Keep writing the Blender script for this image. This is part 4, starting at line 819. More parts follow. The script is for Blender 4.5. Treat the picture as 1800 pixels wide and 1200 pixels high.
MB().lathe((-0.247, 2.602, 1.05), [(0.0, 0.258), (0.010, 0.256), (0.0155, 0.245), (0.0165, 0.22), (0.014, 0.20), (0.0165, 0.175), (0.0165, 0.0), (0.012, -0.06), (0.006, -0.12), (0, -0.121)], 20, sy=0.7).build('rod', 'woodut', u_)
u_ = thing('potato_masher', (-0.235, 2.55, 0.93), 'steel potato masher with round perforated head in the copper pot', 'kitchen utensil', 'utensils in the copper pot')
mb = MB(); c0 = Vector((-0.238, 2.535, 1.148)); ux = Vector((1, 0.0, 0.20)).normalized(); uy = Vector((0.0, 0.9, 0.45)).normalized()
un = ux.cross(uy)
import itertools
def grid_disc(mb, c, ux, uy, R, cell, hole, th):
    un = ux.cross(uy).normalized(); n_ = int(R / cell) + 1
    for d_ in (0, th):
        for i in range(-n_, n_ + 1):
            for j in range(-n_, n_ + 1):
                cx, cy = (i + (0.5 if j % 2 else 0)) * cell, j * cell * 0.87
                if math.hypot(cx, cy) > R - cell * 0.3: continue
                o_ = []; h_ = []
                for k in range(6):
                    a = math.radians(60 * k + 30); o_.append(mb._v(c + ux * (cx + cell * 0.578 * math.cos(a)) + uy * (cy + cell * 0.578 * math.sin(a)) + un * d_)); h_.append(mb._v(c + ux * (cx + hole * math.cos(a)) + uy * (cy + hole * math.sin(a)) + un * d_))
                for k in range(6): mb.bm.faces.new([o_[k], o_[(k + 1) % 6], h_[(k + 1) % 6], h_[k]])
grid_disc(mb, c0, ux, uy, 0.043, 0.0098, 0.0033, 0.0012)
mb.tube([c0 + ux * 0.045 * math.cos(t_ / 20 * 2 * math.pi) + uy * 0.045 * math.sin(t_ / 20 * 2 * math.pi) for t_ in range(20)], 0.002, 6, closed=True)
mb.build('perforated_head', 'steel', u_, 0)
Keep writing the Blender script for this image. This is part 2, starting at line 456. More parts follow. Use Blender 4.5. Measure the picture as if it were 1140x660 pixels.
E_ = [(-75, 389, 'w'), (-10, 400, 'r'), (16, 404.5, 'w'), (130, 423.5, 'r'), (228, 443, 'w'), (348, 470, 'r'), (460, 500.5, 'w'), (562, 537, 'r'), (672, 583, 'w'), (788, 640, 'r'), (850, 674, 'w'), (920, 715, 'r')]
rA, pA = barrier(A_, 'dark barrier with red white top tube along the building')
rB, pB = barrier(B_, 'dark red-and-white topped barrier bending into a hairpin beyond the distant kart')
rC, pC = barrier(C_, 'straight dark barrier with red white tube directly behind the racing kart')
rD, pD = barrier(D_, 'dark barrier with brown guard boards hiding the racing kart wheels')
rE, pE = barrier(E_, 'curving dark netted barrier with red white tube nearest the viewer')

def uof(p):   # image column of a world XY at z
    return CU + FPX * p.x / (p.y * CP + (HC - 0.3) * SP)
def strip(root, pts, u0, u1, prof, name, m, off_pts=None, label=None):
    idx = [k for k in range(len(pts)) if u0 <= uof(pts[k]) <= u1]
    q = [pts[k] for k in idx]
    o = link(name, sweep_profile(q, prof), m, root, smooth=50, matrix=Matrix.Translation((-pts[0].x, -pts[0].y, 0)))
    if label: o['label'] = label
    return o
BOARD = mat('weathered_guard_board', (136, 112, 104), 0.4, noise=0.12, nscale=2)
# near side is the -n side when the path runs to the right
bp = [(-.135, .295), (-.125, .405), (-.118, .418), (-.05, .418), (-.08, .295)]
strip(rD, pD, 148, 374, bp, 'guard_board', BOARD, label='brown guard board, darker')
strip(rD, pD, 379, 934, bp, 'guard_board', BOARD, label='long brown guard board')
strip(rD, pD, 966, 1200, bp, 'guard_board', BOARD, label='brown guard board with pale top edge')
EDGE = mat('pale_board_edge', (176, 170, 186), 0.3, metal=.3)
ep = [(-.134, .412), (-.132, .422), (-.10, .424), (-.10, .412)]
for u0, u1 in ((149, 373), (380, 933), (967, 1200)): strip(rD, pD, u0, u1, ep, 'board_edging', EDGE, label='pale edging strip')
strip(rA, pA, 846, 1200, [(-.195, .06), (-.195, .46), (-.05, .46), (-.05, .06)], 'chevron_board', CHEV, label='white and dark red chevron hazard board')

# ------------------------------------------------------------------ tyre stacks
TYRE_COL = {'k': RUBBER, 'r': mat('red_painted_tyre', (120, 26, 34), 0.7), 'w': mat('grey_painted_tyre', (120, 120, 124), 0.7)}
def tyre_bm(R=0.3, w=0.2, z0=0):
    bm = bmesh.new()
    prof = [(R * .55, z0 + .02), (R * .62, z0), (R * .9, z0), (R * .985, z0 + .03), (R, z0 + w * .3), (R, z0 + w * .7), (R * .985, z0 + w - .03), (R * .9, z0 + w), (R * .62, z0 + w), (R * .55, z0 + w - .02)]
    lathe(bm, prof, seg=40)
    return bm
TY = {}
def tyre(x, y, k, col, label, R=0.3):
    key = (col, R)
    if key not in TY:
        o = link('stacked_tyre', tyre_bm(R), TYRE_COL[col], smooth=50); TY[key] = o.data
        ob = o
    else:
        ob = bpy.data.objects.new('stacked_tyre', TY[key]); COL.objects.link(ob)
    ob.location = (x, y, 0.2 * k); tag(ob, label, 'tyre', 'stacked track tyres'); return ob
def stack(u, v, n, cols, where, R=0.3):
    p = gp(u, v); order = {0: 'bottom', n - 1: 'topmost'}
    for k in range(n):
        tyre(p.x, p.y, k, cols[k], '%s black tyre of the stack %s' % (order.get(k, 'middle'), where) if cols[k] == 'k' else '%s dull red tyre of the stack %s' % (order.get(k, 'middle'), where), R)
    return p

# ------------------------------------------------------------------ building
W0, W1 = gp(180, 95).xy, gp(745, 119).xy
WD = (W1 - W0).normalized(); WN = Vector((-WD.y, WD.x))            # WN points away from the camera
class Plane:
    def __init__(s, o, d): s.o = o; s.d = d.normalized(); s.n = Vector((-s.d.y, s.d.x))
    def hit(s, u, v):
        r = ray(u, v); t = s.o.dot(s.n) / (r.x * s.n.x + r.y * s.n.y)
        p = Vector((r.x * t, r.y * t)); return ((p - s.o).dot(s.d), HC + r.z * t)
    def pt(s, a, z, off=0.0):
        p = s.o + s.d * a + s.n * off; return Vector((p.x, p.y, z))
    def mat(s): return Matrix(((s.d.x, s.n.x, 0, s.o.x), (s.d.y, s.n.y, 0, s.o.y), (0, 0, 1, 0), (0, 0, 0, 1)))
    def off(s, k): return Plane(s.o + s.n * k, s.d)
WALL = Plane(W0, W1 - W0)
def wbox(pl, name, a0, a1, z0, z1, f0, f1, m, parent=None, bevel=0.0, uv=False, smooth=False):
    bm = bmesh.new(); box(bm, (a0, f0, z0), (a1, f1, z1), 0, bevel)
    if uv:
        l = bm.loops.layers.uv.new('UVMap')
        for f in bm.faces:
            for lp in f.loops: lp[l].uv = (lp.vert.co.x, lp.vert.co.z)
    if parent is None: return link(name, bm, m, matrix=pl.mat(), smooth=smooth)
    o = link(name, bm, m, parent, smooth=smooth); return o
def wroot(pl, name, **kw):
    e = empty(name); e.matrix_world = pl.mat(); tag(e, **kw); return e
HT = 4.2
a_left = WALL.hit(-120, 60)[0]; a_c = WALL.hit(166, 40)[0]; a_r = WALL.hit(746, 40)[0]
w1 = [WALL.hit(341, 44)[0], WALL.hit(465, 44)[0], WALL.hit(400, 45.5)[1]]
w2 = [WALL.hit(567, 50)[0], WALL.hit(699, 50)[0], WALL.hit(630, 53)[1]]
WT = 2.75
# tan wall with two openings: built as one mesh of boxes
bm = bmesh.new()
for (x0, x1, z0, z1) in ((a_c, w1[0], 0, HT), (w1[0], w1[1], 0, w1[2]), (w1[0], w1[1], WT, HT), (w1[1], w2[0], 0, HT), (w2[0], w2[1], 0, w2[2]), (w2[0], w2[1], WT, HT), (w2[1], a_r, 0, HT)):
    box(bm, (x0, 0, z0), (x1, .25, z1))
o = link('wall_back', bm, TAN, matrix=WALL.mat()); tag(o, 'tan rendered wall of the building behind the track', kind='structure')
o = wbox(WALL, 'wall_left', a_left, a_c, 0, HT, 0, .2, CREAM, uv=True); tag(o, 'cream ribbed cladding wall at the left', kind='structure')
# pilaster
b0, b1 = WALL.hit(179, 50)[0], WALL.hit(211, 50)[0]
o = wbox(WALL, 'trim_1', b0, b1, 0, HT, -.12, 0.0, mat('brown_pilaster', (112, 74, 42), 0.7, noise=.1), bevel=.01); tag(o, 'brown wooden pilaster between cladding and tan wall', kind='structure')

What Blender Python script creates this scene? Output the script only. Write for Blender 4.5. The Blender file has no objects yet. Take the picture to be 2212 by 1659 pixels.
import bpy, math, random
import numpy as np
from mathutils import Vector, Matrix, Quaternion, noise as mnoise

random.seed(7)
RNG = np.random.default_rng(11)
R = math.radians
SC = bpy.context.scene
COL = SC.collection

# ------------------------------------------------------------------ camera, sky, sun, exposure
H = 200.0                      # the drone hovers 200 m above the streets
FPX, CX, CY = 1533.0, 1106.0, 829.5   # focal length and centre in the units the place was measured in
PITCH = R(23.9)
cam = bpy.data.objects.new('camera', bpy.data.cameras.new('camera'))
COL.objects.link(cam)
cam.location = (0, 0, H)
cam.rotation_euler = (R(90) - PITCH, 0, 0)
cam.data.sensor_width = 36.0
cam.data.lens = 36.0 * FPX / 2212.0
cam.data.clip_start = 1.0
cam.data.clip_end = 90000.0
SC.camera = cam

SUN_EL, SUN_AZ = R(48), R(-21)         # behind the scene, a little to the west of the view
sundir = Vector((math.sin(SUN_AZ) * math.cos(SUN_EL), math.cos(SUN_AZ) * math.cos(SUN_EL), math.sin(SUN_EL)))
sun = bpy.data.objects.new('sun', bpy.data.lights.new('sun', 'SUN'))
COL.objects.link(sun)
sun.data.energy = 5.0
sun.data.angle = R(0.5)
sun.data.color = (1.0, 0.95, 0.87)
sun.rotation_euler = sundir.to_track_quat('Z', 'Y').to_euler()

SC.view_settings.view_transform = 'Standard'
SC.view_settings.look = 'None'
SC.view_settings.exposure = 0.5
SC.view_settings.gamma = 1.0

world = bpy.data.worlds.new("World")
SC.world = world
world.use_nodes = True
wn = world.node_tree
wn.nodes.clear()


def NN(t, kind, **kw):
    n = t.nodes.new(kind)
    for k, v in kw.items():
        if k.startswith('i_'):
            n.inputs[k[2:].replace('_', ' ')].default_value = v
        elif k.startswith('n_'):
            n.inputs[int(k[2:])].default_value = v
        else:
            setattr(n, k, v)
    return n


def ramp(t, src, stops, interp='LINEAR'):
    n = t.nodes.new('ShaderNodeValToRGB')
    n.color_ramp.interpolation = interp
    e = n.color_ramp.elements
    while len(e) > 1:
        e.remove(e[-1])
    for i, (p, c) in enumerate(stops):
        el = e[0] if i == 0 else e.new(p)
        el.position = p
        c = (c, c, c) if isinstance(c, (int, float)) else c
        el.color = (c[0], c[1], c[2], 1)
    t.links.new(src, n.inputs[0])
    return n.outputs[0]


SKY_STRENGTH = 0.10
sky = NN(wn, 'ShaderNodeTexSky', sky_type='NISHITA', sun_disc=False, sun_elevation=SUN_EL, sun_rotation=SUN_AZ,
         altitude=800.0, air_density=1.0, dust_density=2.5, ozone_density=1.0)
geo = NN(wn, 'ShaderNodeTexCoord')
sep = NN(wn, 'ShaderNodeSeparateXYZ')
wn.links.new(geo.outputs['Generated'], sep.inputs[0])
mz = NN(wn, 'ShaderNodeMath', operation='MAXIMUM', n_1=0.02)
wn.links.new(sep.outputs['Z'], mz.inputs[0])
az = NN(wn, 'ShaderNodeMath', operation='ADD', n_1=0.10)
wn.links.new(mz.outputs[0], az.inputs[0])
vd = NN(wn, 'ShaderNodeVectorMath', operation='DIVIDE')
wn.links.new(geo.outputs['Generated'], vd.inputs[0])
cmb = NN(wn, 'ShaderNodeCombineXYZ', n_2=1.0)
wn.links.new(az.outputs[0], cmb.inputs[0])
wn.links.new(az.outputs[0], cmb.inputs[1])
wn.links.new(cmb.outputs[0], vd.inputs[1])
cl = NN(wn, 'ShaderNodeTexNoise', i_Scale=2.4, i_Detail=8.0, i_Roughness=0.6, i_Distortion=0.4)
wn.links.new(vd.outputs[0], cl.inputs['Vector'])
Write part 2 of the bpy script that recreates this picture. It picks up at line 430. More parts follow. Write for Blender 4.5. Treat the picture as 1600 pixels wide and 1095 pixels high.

==*==

● Exercise
In the listing above, find the line containing "were 1140x660 pixels." and the line containing "rE, pE = barrier(E_, 'curving", then quote both, plus every line between them, exactly as written.

● Result of the exercise
Keep writing the Blender script for this image. This is part 2, starting at line 456. More parts follow. Use Blender 4.5. Measure the picture as if it were 1140x660 pixels.
E_ = [(-75, 389, 'w'), (-10, 400, 'r'), (16, 404.5, 'w'), (130, 423.5, 'r'), (228, 443, 'w'), (348, 470, 'r'), (460, 500.5, 'w'), (562, 537, 'r'), (672, 583, 'w'), (788, 640, 'r'), (850, 674, 'w'), (920, 715, 'r')]
rA, pA = barrier(A_, 'dark barrier with red white top tube along the building')
rB, pB = barrier(B_, 'dark red-and-white topped barrier bending into a hairpin beyond the distant kart')
rC, pC = barrier(C_, 'straight dark barrier with red white tube directly behind the racing kart')
rD, pD = barrier(D_, 'dark barrier with brown guard boards hiding the racing kart wheels')
rE, pE = barrier(E_, 'curving dark netted barrier with red white tube nearest the viewer')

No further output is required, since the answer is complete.